— begin Recorded information —
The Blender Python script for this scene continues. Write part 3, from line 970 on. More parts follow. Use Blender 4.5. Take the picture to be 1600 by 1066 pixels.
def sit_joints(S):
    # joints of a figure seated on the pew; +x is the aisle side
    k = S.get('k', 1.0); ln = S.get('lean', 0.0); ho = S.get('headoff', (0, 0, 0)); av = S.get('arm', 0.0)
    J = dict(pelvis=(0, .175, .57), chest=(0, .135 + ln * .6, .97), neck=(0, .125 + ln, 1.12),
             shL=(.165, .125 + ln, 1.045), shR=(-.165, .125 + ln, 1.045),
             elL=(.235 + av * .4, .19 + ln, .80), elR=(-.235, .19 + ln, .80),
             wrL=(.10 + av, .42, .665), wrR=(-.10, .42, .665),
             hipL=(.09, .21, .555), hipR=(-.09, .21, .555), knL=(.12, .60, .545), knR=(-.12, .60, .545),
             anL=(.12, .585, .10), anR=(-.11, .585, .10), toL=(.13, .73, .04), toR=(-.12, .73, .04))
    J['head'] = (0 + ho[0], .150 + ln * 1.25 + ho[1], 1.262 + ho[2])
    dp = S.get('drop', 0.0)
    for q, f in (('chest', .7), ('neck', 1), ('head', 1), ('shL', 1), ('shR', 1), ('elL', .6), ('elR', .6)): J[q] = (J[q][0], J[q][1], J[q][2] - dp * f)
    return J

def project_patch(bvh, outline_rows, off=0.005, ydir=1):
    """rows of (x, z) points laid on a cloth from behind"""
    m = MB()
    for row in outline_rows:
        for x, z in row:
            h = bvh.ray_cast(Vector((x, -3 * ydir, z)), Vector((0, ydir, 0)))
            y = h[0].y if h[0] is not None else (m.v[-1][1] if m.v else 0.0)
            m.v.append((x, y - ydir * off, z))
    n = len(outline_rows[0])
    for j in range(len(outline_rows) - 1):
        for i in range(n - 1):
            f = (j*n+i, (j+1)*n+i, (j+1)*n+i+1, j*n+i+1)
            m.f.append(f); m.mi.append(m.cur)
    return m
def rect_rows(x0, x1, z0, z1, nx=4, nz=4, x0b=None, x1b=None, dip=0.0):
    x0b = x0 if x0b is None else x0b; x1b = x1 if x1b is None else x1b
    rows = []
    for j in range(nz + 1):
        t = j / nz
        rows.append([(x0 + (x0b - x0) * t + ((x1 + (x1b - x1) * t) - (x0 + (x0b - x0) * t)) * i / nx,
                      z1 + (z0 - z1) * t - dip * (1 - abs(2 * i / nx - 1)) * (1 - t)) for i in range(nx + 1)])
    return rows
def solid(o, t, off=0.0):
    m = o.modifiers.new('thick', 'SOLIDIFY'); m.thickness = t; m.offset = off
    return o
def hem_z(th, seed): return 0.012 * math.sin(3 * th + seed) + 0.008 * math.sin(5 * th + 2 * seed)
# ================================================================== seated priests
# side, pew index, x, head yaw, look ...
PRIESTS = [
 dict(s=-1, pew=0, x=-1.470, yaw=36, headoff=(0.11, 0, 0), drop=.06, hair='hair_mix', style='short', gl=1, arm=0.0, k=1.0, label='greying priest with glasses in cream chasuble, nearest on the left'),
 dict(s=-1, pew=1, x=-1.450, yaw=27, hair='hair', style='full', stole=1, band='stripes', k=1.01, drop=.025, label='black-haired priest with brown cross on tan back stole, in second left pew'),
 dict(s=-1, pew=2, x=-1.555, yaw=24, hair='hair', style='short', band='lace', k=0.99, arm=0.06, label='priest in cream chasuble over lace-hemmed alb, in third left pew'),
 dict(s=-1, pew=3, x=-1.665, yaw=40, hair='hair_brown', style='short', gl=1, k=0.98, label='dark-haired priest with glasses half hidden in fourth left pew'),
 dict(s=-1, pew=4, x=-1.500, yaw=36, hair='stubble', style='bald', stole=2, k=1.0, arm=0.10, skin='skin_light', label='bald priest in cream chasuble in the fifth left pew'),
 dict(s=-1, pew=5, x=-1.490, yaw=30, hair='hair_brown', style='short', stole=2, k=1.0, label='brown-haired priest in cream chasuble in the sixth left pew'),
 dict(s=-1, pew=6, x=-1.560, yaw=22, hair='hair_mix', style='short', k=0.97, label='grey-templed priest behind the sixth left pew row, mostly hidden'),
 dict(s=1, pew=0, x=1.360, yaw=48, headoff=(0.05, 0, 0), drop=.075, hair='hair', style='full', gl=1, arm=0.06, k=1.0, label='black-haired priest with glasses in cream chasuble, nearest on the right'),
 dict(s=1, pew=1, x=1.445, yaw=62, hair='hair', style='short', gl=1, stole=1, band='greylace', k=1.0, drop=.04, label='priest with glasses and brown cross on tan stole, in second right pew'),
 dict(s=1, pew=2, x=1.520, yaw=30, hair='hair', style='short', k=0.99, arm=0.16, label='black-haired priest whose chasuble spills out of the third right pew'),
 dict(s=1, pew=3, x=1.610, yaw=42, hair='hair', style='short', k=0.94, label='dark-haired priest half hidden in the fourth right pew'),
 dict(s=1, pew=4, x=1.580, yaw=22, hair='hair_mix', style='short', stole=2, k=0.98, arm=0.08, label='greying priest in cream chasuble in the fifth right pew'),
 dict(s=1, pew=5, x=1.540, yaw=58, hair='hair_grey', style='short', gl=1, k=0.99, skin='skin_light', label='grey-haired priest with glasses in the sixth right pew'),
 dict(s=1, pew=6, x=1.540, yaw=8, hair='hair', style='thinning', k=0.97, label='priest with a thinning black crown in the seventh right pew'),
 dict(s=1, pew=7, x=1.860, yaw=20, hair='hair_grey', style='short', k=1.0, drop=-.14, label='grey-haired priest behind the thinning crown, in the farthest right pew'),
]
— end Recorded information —
=== Written exercise ===
Repeat the material above in full, keeping every word.

=== Solution ===
The Blender Python script for this scene continues. Write part 3, from line 970 on. More parts follow. Use Blender 4.5. Take the picture to be 1600 by 1066 pixels.
def sit_joints(S):
    # joints of a figure seated on the pew; +x is the aisle side
    k = S.get('k', 1.0); ln = S.get('lean', 0.0); ho = S.get('headoff', (0, 0, 0)); av = S.get('arm', 0.0)
    J = dict(pelvis=(0, .175, .57), chest=(0, .135 + ln * .6, .97), neck=(0, .125 + ln, 1.12),
             shL=(.165, .125 + ln, 1.045), shR=(-.165, .125 + ln, 1.045),
             elL=(.235 + av * .4, .19 + ln, .80), elR=(-.235, .19 + ln, .80),
             wrL=(.10 + av, .42, .665), wrR=(-.10, .42, .665),
             hipL=(.09, .21, .555), hipR=(-.09, .21, .555), knL=(.12, .60, .545), knR=(-.12, .60, .545),
             anL=(.12, .585, .10), anR=(-.11, .585, .10), toL=(.13, .73, .04), toR=(-.12, .73, .04))
    J['head'] = (0 + ho[0], .150 + ln * 1.25 + ho[1], 1.262 + ho[2])
    dp = S.get('drop', 0.0)
    for q, f in (('chest', .7), ('neck', 1), ('head', 1), ('shL', 1), ('shR', 1), ('elL', .6), ('elR', .6)): J[q] = (J[q][0], J[q][1], J[q][2] - dp * f)
    return J

def project_patch(bvh, outline_rows, off=0.005, ydir=1):
    """rows of (x, z) points laid on a cloth from behind"""
    m = MB()
    for row in outline_rows:
        for x, z in row:
            h = bvh.ray_cast(Vector((x, -3 * ydir, z)), Vector((0, ydir, 0)))
            y = h[0].y if h[0] is not None else (m.v[-1][1] if m.v else 0.0)
            m.v.append((x, y - ydir * off, z))
    n = len(outline_rows[0])
    for j in range(len(outline_rows) - 1):
        for i in range(n - 1):
            f = (j*n+i, (j+1)*n+i, (j+1)*n+i+1, j*n+i+1)
            m.f.append(f); m.mi.append(m.cur)
    return m
def rect_rows(x0, x1, z0, z1, nx=4, nz=4, x0b=None, x1b=None, dip=0.0):
    x0b = x0 if x0b is None else x0b; x1b = x1 if x1b is None else x1b
    rows = []
    for j in range(nz + 1):
        t = j / nz
        rows.append([(x0 + (x0b - x0) * t + ((x1 + (x1b - x1) * t) - (x0 + (x0b - x0) * t)) * i / nx,
                      z1 + (z0 - z1) * t - dip * (1 - abs(2 * i / nx - 1)) * (1 - t)) for i in range(nx + 1)])
    return rows
def solid(o, t, off=0.0):
    m = o.modifiers.new('thick', 'SOLIDIFY'); m.thickness = t; m.offset = off
    return o
def hem_z(th, seed): return 0.012 * math.sin(3 * th + seed) + 0.008 * math.sin(5 * th + 2 * seed)
# ================================================================== seated priests
# side, pew index, x, head yaw, look ...
PRIESTS = [
 dict(s=-1, pew=0, x=-1.470, yaw=36, headoff=(0.11, 0, 0), drop=.06, hair='hair_mix', style='short', gl=1, arm=0.0, k=1.0, label='greying priest with glasses in cream chasuble, nearest on the left'),
 dict(s=-1, pew=1, x=-1.450, yaw=27, hair='hair', style='full', stole=1, band='stripes', k=1.01, drop=.025, label='black-haired priest with brown cross on tan back stole, in second left pew'),
 dict(s=-1, pew=2, x=-1.555, yaw=24, hair='hair', style='short', band='lace', k=0.99, arm=0.06, label='priest in cream chasuble over lace-hemmed alb, in third left pew'),
 dict(s=-1, pew=3, x=-1.665, yaw=40, hair='hair_brown', style='short', gl=1, k=0.98, label='dark-haired priest with glasses half hidden in fourth left pew'),
 dict(s=-1, pew=4, x=-1.500, yaw=36, hair='stubble', style='bald', stole=2, k=1.0, arm=0.10, skin='skin_light', label='bald priest in cream chasuble in the fifth left pew'),
 dict(s=-1, pew=5, x=-1.490, yaw=30, hair='hair_brown', style='short', stole=2, k=1.0, label='brown-haired priest in cream chasuble in the sixth left pew'),
 dict(s=-1, pew=6, x=-1.560, yaw=22, hair='hair_mix', style='short', k=0.97, label='grey-templed priest behind the sixth left pew row, mostly hidden'),
 dict(s=1, pew=0, x=1.360, yaw=48, headoff=(0.05, 0, 0), drop=.075, hair='hair', style='full', gl=1, arm=0.06, k=1.0, label='black-haired priest with glasses in cream chasuble, nearest on the right'),
 dict(s=1, pew=1, x=1.445, yaw=62, hair='hair', style='short', gl=1, stole=1, band='greylace', k=1.0, drop=.04, label='priest with glasses and brown cross on tan stole, in second right pew'),
 dict(s=1, pew=2, x=1.520, yaw=30, hair='hair', style='short', k=0.99, arm=0.16, label='black-haired priest whose chasuble spills out of the third right pew'),
 dict(s=1, pew=3, x=1.610, yaw=42, hair='hair', style='short', k=0.94, label='dark-haired priest half hidden in the fourth right pew'),
 dict(s=1, pew=4, x=1.580, yaw=22, hair='hair_mix', style='short', stole=2, k=0.98, arm=0.08, label='greying priest in cream chasuble in the fifth right pew'),
 dict(s=1, pew=5, x=1.540, yaw=58, hair='hair_grey', style='short', gl=1, k=0.99, skin='skin_light', label='grey-haired priest with glasses in the sixth right pew'),
 dict(s=1, pew=6, x=1.540, yaw=8, hair='hair', style='thinning', k=0.97, label='priest with a thinning black crown in the seventh right pew'),
 dict(s=1, pew=7, x=1.860, yaw=20, hair='hair_grey', style='short', k=1.0, drop=-.14, label='grey-haired priest behind the thinning crown, in the farthest right pew'),
]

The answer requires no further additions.